Apalagi baginya, ada tidaknya ruang pertambangan rakyat di Kota Banjarbaru dalam Perda RTRW Provinsi Kalsel, tidak perlu meminta usulan dari pihak Pemko Banjarbaru.
Malah menurut Syahidan, jika Pemprov Kalsel menghendaki lewat Perda RTRW Provinsi nanti, bukan tidak mungkin ruang pertambangan rakyat di Kota Banjarbaru tersedia.
“Kalau Pemprov Kalsel memang menilai potensi tambang di Banjarbaru menjanjikan, dan memiliki nilai ekonomis yang lebih dibanding dampak lingkungan yang ditanggung, bisa saja ruang untuk tambang itu ada di Kota Banjarbaru,” ungkapnya.
Adapun kalau dilakukan kajian ilmiah secara mendalam oleh Pemko Banjarbaru, menurut Syahidan tidak memungkinkan lagi jika melihat waktu yang tersisa, dan anggaran yang dimiliki sekarang.
Sementara itu sebelumnya, Ketua Pansus VI sekaligus Ketua Komisi III DPRD Kota Banjarbaru, Emi Lasari menyatakan, sampai sekarang, persoalan mengenai pertambangan rakyat yang diupayakan pihaknya kepada Pemko Banjarbaru masih menemui jalan buntu, atau “deadlock”.
“Sampai hari ini, ternyata persoalan mengenai pertambangan rakyat itu kita belum ada mufakat atau belum ada kesamaan presepsi, maka boleh dikatakan kita mengalami jalan buntu atau deadlock, antara kita Pansus DPRD Kota Banjarbaru dengan Pemko Banjarbaru terkait pertambangan rakyat,” ujarnya kepada wartawan. Rabu (15/03/2023).
Emi juga menegaskan, pertambangan rakyat yang diupayakan rekomendasinya oleh pansus VI DPRD Kota Banjarbaru hanya mineral intan, tidak untuk galian C.

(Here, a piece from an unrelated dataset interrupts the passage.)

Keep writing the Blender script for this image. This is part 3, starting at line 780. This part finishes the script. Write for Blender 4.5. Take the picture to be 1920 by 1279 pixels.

Lebih jauh Emi mengatakan, keinginan pansus VI DPRD Kota Banjarbaru jelas terkait usulan pertambangan rakyat ini, mereka ingin mengakomodir kepentingan lokal yaitu pertambangan intan yang sudah turun-temurun sejak puluhan tahun lalu dilakukan masyarakat di Cempaka.
“Kita ingin mereka (penambang rakyat di Cempaka -red) dilegalkan, jangan ilegal terus-menerus, jadi itu yang jadi dasar kita mengurus izin mereka, sehingga ini bisa dilakukan pemantauan, dan pembinaan termasuk dibatasi luasannya, dan lain sebagainya,” ungkapnya.
Apalagi, dalam tataran kondisi sosial ekonomi, pertambangan rakyat sangat penting bagi warga Cempaka, yang sudah turun-temurun mengais rejeki lewat pekerjaan tersebut.
Kendati demikian, ia tetap menghargai keputusan dari Pemko Banjarbaru, akan tetapi pihaknya dengan tegas tidak mengusulkan agensa paripurna terkait pengesahan Raperda RTRW Kota Banjarbaru, melainkan akan dikembalikan ke aturan yang berlaku, yakni PP Nomor 21 tahun 2021 tentang Penyelengaraan Tata Ruang.